On December 5, Passport to Smackdown! hit our shores with wrestlers from the Smackdown! faction of the WWE parent company in their own brand of sports entertainment, with body-slamming-double-dropkicking action, chiseled pectorals, bulging biceps, all coupled with a story line twisted enough to rival even the boldest and most beautiful soaps.

The 10,000 strong, full-capacity crowd got to experience all the action and the fun of being in a live WWE event. Fans cheered when the good guys, or baby faces, like John Cena and Ultimo Dragon made their way down to the ring, and booed their hearts out when the heels (the baddies) made their entrances.

The lighting and pyrotechnics displays added to the escalating excitement of the evening as wrestlers Chris Benoit, the WWE champion Brock Lesnar, Rikishi, Rey Mysterio and the massive 7-foot-2, 500-pounder Big Show, treated fans to a night of sports entertainment they would never forget.

And true to any WWE Smackdown or Raw event, the night kicked off with Ric Flair, who incidentally is from the Raw faction, but was brought on as a replacement for the injured Kurt Angle, coming out to butter up the fans - instantaneously endearing him to the crowd.

Cutting him short, Smackdown! general manager, Paul Heyman, came out to a loud chorus of boos, and the two got into a shouting match which ended with Flair giving Heyman as good a bashing as the conniving ex-manager of [Brock] Lesnar deserved. A peeved Heyman then set up a match between Flair and one of the largest heels in wrestling, A-Train.

The wrestlers pulled no punches as they executed their finishing moves, like Lesnar's F5 [on Benoit], Mysterio's 619, and the most impressive of the night - Cena's FU, where he carried the gargantuan Big Show on his shoulders with a fireman's lift, and slammed him on to the ground.

It was truly a visual spectacle for the many trigger-happy-camera-toting fans; standing up on their feet, ready to snap whenever a wrestler set up his opponent for his finishing move.

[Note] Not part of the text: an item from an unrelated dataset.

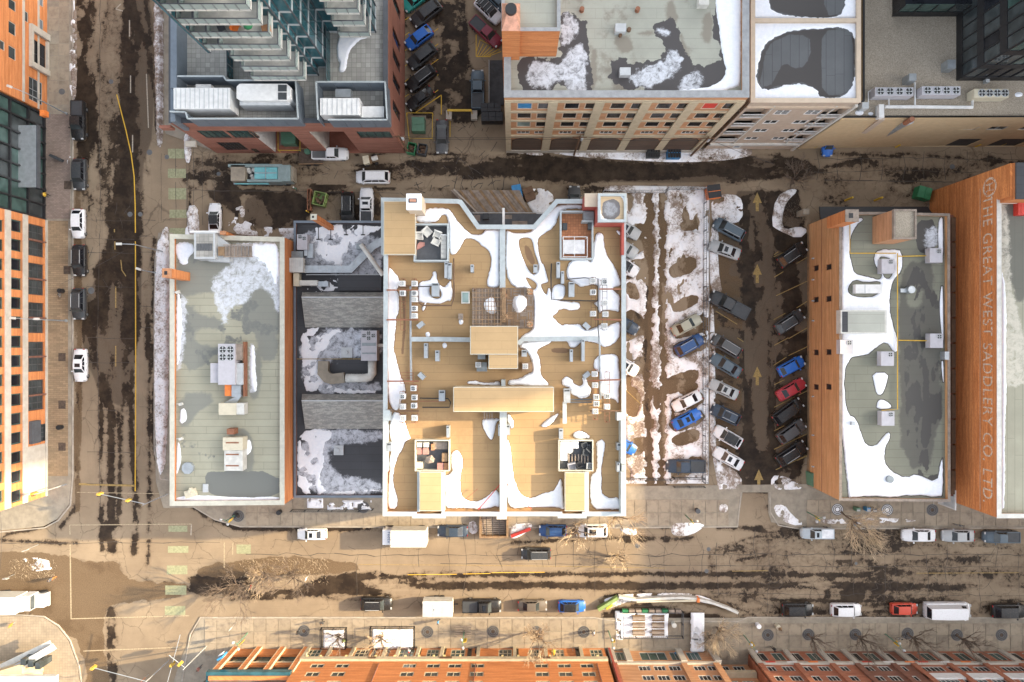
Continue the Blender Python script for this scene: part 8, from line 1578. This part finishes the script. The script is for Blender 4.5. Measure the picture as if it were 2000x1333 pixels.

The audience was even teased with [what was supposed to be] a title change between Lesnar, and his challenger [Chris] Benoit, when the latter made Lesnar "tap-out" or submit with his finishing manoeuvre, the Crippler Crossface. But in a cruel twist, the referee had been knocked out cold and completely missed the champion's submission. The match later ended with Lesnar successfully defending his WWE championship title by running the title belt into Benoit's head, much to the dismay of the fans who responded with loud "You tapped out" chants to egg Lesnar on.

So after the last body had been slammed and the last arm, raised in triumph, the 3-hour long Passport to Smackdown! promised all the action and fun for those who packed the stadium. And for the fans who paid up, almost $350 for some, to experience in the flesh what they see on TV, what they got was a once-in-a-lifetime experience. Well, at least until these behemoths of a wrestler layeth the smackdown on us again.